_WORK TO BE COMPLETED_.
Repeat each line exactly as it is written.

◇ ◇ ◇ ◇ ◇ ◇ ◇

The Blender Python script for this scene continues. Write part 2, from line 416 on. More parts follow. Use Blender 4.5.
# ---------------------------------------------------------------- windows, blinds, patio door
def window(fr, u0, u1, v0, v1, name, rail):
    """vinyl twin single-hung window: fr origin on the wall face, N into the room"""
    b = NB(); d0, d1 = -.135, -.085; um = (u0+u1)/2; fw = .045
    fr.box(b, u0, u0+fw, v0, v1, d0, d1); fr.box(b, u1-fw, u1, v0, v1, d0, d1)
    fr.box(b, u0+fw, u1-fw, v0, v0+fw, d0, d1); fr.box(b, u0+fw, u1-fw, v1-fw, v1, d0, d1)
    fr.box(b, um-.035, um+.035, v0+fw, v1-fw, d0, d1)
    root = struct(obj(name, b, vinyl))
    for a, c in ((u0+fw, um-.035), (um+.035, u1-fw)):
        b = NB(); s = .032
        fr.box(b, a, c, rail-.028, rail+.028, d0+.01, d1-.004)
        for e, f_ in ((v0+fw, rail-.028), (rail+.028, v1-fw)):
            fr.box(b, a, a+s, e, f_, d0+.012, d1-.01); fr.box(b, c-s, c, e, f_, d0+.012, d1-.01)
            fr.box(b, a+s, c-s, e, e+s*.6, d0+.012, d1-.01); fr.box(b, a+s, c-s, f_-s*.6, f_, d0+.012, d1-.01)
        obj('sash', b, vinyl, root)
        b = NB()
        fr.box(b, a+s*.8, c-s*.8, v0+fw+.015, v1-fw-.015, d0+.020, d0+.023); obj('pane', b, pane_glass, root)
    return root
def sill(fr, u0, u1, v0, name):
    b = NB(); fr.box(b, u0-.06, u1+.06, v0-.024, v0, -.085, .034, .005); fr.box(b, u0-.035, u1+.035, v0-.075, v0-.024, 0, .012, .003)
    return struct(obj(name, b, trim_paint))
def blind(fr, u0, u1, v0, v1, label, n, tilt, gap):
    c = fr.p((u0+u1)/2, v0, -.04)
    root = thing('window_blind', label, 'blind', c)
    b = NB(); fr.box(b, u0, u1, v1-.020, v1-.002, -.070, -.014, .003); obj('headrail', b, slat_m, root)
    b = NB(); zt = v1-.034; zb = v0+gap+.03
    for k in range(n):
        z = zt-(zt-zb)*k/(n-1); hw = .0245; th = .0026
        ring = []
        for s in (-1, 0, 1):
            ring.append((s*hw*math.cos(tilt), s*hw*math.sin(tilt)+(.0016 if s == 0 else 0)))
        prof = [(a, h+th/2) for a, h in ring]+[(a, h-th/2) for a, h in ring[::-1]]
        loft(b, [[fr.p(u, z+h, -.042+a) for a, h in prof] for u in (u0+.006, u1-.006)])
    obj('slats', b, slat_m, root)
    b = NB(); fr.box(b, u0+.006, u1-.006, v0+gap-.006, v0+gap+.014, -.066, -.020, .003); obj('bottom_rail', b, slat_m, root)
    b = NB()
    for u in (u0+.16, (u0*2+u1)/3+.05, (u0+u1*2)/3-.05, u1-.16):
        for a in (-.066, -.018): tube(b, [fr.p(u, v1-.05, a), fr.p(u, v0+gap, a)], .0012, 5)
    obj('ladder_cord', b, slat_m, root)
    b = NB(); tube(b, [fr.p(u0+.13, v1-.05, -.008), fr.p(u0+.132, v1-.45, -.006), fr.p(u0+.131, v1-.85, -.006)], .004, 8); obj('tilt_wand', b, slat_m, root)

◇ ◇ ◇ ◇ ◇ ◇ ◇

_TASK RESPONSE_.
The Blender Python script for this scene continues. Write part 2, from line 416 on. More parts follow. Use Blender 4.5.
# ---------------------------------------------------------------- windows, blinds, patio door
def window(fr, u0, u1, v0, v1, name, rail):
    """vinyl twin single-hung window: fr origin on the wall face, N into the room"""
    b = NB(); d0, d1 = -.135, -.085; um = (u0+u1)/2; fw = .045
    fr.box(b, u0, u0+fw, v0, v1, d0, d1); fr.box(b, u1-fw, u1, v0, v1, d0, d1)
    fr.box(b, u0+fw, u1-fw, v0, v0+fw, d0, d1); fr.box(b, u0+fw, u1-fw, v1-fw, v1, d0, d1)
    fr.box(b, um-.035, um+.035, v0+fw, v1-fw, d0, d1)
    root = struct(obj(name, b, vinyl))
    for a, c in ((u0+fw, um-.035), (um+.035, u1-fw)):
        b = NB(); s = .032
        fr.box(b, a, c, rail-.028, rail+.028, d0+.01, d1-.004)
        for e, f_ in ((v0+fw, rail-.028), (rail+.028, v1-fw)):
            fr.box(b, a, a+s, e, f_, d0+.012, d1-.01); fr.box(b, c-s, c, e, f_, d0+.012, d1-.01)
            fr.box(b, a+s, c-s, e, e+s*.6, d0+.012, d1-.01); fr.box(b, a+s, c-s, f_-s*.6, f_, d0+.012, d1-.01)
        obj('sash', b, vinyl, root)
        b = NB()
        fr.box(b, a+s*.8, c-s*.8, v0+fw+.015, v1-fw-.015, d0+.020, d0+.023); obj('pane', b, pane_glass, root)
    return root
def sill(fr, u0, u1, v0, name):
    b = NB(); fr.box(b, u0-.06, u1+.06, v0-.024, v0, -.085, .034, .005); fr.box(b, u0-.035, u1+.035, v0-.075, v0-.024, 0, .012, .003)
    return struct(obj(name, b, trim_paint))
def blind(fr, u0, u1, v0, v1, label, n, tilt, gap):
    c = fr.p((u0+u1)/2, v0, -.04)
    root = thing('window_blind', label, 'blind', c)
    b = NB(); fr.box(b, u0, u1, v1-.020, v1-.002, -.070, -.014, .003); obj('headrail', b, slat_m, root)
    b = NB(); zt = v1-.034; zb = v0+gap+.03
    for k in range(n):
        z = zt-(zt-zb)*k/(n-1); hw = .0245; th = .0026
        ring = []
        for s in (-1, 0, 1):
            ring.append((s*hw*math.cos(tilt), s*hw*math.sin(tilt)+(.0016 if s == 0 else 0)))
        prof = [(a, h+th/2) for a, h in ring]+[(a, h-th/2) for a, h in ring[::-1]]
        loft(b, [[fr.p(u, z+h, -.042+a) for a, h in prof] for u in (u0+.006, u1-.006)])
    obj('slats', b, slat_m, root)
    b = NB(); fr.box(b, u0+.006, u1-.006, v0+gap-.006, v0+gap+.014, -.066, -.020, .003); obj('bottom_rail', b, slat_m, root)
    b = NB()
    for u in (u0+.16, (u0*2+u1)/3+.05, (u0+u1*2)/3-.05, u1-.16):
        for a in (-.066, -.018): tube(b, [fr.p(u, v1-.05, a), fr.p(u, v0+gap, a)], .0012, 5)
    obj('ladder_cord', b, slat_m, root)
    b = NB(); tube(b, [fr.p(u0+.13, v1-.05, -.008), fr.p(u0+.132, v1-.45, -.006), fr.p(u0+.131, v1-.85, -.006)], .004, 8); obj('tilt_wand', b, slat_m, root)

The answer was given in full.